Zweiter Weltkrieg: Verdrängen und Erinnern am Rhein
Die einen glauben, sie seien alle Fluchthelfer:innen gewesen, die anderen erinnern sich vor allem an Anbauschlacht und Rationierung: Die Geschichten, die man sich im Dreiländereck Rheintal über die Zeit des Zweiten Weltkriegs erzählt, unterscheiden sich stark. Woher kommt das?

Immer wieder rutschen die Füsse auf den glitschigen Steinen des Wanderwegs, der im Zickzack steil hinauf zur Burgruine über dem österreichischen Hohenems führt. Regen prasselt aufs Blätterdach. Das Gewitter hat schon den ganzen Tag drohend in der Luft gelegen, doch die Kühe oben auf dem Schlossberg grasen unbeirrt weiter. Über der Weide erhebt sich die restaurierte Ruine der Burg Alt-Ems. Mit ihren 800 Metern Länge einst die grösste Burganlage Mitteleuropas, wurde sie 1940 während des Nationalsozialismus unter Denkmalschutz gestellt.
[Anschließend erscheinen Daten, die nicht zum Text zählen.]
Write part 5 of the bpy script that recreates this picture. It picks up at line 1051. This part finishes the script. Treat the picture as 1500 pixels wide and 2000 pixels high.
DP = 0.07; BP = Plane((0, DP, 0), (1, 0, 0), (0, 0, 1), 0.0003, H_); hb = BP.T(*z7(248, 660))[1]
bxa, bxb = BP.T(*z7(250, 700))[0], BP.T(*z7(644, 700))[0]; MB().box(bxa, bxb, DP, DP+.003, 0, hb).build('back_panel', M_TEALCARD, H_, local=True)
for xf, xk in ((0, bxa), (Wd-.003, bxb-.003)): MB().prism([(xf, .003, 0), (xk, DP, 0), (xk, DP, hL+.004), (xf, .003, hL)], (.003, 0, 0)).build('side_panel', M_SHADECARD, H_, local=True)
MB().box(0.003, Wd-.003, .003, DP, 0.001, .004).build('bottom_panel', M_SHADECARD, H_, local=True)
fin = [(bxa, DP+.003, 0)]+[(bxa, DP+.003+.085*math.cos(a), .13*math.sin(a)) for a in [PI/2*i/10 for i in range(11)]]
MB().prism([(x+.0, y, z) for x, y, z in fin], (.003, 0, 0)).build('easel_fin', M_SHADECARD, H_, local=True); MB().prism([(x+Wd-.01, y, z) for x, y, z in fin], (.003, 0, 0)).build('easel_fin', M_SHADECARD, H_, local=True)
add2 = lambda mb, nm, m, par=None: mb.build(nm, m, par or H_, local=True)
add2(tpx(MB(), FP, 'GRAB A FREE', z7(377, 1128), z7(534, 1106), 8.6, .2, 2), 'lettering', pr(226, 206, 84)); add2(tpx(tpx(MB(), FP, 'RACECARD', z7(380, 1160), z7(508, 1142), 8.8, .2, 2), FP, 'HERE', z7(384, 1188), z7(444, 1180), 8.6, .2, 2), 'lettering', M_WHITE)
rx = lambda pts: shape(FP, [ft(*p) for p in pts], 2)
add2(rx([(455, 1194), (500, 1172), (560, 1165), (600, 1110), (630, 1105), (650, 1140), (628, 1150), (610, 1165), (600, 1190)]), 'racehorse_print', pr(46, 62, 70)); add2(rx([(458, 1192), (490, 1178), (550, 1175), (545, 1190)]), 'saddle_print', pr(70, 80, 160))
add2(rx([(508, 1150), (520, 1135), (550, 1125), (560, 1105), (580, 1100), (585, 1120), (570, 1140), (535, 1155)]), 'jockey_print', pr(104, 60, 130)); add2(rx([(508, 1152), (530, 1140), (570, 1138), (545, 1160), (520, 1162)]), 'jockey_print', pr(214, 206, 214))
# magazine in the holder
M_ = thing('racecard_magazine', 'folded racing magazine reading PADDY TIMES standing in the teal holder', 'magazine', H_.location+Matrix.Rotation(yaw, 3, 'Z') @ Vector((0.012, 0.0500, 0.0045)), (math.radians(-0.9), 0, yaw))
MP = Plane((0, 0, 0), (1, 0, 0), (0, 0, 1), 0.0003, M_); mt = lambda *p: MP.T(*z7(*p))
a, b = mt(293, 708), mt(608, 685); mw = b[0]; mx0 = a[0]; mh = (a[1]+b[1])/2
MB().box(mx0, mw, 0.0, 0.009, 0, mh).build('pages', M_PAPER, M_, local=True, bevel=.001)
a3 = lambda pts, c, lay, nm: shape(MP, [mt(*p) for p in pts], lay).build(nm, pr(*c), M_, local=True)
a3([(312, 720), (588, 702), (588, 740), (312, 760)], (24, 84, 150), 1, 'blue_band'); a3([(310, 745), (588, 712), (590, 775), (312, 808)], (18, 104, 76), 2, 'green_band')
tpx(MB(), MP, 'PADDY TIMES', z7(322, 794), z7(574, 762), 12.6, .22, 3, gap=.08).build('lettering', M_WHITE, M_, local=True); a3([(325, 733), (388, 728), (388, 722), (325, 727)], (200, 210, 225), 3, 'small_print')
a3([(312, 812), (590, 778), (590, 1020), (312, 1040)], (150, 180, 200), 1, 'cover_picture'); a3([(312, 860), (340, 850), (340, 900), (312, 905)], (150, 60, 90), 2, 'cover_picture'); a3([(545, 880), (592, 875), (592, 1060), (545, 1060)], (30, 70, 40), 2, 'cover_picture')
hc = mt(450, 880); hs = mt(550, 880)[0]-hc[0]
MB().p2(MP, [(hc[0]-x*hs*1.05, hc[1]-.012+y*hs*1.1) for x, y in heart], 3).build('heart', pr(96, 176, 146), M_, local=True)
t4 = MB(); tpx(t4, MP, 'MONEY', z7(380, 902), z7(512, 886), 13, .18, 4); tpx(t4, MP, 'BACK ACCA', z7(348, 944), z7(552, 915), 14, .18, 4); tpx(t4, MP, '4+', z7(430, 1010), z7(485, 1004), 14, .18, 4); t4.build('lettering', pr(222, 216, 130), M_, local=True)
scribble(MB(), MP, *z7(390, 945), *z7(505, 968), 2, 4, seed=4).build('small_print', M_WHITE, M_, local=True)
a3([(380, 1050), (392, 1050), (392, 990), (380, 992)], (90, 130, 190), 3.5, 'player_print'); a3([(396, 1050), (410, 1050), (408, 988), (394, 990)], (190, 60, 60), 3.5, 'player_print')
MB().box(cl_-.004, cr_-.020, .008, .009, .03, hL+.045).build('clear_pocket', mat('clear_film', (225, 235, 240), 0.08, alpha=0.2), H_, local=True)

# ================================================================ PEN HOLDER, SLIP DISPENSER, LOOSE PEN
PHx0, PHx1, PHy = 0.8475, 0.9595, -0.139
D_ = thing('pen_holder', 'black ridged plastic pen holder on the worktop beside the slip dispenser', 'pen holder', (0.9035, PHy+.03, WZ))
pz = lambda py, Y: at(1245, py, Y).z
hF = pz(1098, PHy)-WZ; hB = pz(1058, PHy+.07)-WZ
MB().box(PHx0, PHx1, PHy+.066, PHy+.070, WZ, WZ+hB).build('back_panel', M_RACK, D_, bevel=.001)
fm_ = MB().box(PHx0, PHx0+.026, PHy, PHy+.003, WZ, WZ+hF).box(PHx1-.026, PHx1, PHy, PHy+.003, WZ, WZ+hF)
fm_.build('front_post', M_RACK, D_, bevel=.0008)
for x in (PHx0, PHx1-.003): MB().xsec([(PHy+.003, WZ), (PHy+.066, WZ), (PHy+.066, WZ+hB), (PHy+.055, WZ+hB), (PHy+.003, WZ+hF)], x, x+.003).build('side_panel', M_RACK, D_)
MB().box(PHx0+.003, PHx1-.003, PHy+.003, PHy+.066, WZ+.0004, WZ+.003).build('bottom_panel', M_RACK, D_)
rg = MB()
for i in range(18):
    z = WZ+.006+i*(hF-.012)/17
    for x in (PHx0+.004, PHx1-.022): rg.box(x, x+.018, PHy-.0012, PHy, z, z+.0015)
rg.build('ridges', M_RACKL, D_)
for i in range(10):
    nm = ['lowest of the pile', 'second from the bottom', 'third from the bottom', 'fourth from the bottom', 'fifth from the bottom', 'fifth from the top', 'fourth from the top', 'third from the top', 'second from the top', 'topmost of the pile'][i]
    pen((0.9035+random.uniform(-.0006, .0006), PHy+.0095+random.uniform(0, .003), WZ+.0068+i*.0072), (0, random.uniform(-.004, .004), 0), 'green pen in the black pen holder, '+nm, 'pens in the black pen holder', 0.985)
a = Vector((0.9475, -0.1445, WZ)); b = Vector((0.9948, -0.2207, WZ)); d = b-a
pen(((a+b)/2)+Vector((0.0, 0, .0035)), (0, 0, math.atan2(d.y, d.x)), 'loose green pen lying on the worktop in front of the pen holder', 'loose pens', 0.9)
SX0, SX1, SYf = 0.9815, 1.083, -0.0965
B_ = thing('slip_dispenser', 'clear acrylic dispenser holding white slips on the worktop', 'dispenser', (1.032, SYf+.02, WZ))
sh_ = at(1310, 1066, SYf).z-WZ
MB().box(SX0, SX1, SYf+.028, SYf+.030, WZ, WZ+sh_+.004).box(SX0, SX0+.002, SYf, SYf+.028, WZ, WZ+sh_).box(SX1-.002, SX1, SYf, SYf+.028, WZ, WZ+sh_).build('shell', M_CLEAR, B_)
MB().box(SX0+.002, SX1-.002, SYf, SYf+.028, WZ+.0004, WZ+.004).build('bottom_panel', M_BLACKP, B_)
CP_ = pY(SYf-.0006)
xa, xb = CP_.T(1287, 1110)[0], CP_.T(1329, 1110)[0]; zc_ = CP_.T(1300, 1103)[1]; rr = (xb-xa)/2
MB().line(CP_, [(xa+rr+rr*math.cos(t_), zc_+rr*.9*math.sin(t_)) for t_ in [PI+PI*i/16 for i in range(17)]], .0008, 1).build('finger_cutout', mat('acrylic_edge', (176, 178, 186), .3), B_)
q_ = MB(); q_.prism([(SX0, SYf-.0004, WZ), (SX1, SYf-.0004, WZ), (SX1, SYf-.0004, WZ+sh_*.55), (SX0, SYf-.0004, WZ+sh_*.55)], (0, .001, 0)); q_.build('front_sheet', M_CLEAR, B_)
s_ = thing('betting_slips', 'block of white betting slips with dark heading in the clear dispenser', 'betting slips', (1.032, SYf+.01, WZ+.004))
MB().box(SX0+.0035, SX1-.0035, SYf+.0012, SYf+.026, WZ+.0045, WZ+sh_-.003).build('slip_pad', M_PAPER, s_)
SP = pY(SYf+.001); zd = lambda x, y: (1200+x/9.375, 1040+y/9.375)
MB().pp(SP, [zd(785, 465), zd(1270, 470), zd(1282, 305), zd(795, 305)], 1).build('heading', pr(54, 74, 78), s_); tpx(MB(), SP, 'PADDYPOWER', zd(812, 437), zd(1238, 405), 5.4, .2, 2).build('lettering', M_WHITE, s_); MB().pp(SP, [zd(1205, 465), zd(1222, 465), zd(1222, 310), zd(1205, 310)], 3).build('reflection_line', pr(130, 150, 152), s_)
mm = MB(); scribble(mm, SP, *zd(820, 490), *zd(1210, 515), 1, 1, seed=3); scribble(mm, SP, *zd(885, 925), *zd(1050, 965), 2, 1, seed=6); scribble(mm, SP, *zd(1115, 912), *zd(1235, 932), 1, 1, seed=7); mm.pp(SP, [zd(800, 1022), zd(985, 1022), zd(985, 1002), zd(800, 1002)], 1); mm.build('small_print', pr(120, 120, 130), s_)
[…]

Von ihrer Wehrmauer aus geht der Blick weit über das ganze Rheintal.
Um sich einen Überblick zu verschaffen, steigt am 9. November 1942 Margarethe Eder auf den Schlossberg – so berichtet sie es später auf einem Schweizer Polizeiposten. Die zwanzigjährige Österreicherin hat bis dahin in einem bayerischen Rüstungsbetrieb gearbeitet, der Giftgas produziert. Im Oktober 1942 droht ihr die Verhaftung wegen kritischer Äusserungen über das nationalsozialistische Regime – sie entscheidet sich für die Flucht.